Por outro lado, diz que ainda tem forças suficientes para outras atividades domésticas, como lavar roupa, capinar ou mesmo varrer a casa. Não tem hora para dormir e confessa que dorme várias vezes ao dia e que sonha bastante também. Não gosta de futebol, pois o define como um “jogo bruto”.
Gosta de ouvir as músicas do rádio ou mesmo ver as novelas que passam na televisão. Quando disposta saí para visitar os vizinhos ou dar uma volta, mas adora mesmo receber as visitas. Adora conversar sobre qualquer coisa, qualquer assunto!
Na vida, a única coisa que diz que realmente lamenta é o fato de não ter aprendido a ler, algo que sempre a deixou inquieta, justamente por depender dos outros para saber do que se trata algum documento ou mesmo escrever um reacado.
Por outro lado, mesmo sem estudos, diz que sempre teve o respeito e educação pelas pessoas, algo que não vê e nem percebe no comportamento atual dos jovens alfabetizados.
“Os verdadeiros analfabetos são os que aprendem a ler e não lêem”, proferiu certa vez o notável Mário Quintana, que também pode ser complementado por Dean Inge: “O importante da educação é o conhecimento não dos fatos, mas dos valores”.
Do mundo tecnológico e virtual está alienada. Aliás, sempre preferiu assim. Não tem ideia, por exemplo, de que seu nome consta na Lista de Supercentenários Brasileiros do site Wikipédia, muito menos de que esta reportagem será publicada no Blog do caderno Mulher Interativa.
Sobre o assunto, lembra-se aos risos da primeira vez que ela e uma prima viram um carro. “Saímos corremos, foi um susto!”, diverte-se. Tanto a visão, como a audição e os movimentos são relativamente bons para quem tem 111 anos.

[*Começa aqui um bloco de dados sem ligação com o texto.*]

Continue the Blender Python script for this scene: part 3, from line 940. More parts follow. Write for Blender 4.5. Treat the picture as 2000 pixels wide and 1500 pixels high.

Sobe e desce firmemente a ladeira da casa onde vive com Teresinha. “Ela ama costurar e nem precisa de óculos”, sinaliza sua cunhada, aos risos concordantes de dona Presolina.
Sem receitas
Catuia diz que não há receitas de longevidade. No entanto, responsabiliza uma herança genética. Sua avó materna, por exemplo, faleceu aos 105 anos depois de sair de um dos bailes da cidade. “Ela adorava dançar e eu também sempre gostei”, entrega ela. Quando perguntamos o que faz da vida mais bonita, ela logo expõe:
“Tanta coisa!”, tomando ar e complementando: “Sempre gostei de festas e adorava ver o Carnaval. Não perdia um”, brinca ela, responsabilizando a avó pelo espírito festeiro, no passado muito oprimido pela escravidão. “Minha avó foi escrava, eu não”, comenta ela, que embora não tenha passado por esse tempo admite que muito sofreu e foi alvo de preconceito.
Parteira
Ainda da avó, pela conversa uma grande referência de sua juventude, herdou também a paixão por uma profissão, já alguns anos extinta. Atuou por muito tempo como parteira! Na profissão, orgulha-se de nunca ter perdido uma criança e culpa sua fé por este feito.
Através das vidas que trazia ao mundo conheceu muita gente importante. Cuidou de muitas crianças. “Sempre tive bons patrões”, explana. A avó foi quem fez o parto dos seus dois filhos e ela, Presolina, quem trouxe ao mundo cinco dos sete filhos de dona Teresinha.
Durante a entrevista, Teresinha respondeu a pergunta de como será a vida quando dona Catuia partir: “Ela vai deixar um vão, vou sentir falta. Hoje agradeço a Deus apenas por ela chegar a esta idade, ser feliz e saudável”.
Sem sombra de dúvida, dona Presolina faz parte daquele seleto grupo de pessoas que quando partir irá deixar tudo muito melhor do que havia encontrado. Viver mais de um século é mais do que ter muita história pra contar, é fazer grande parte desta história, desse período tão longo e ao mesmo tempo tão curto e fugaz.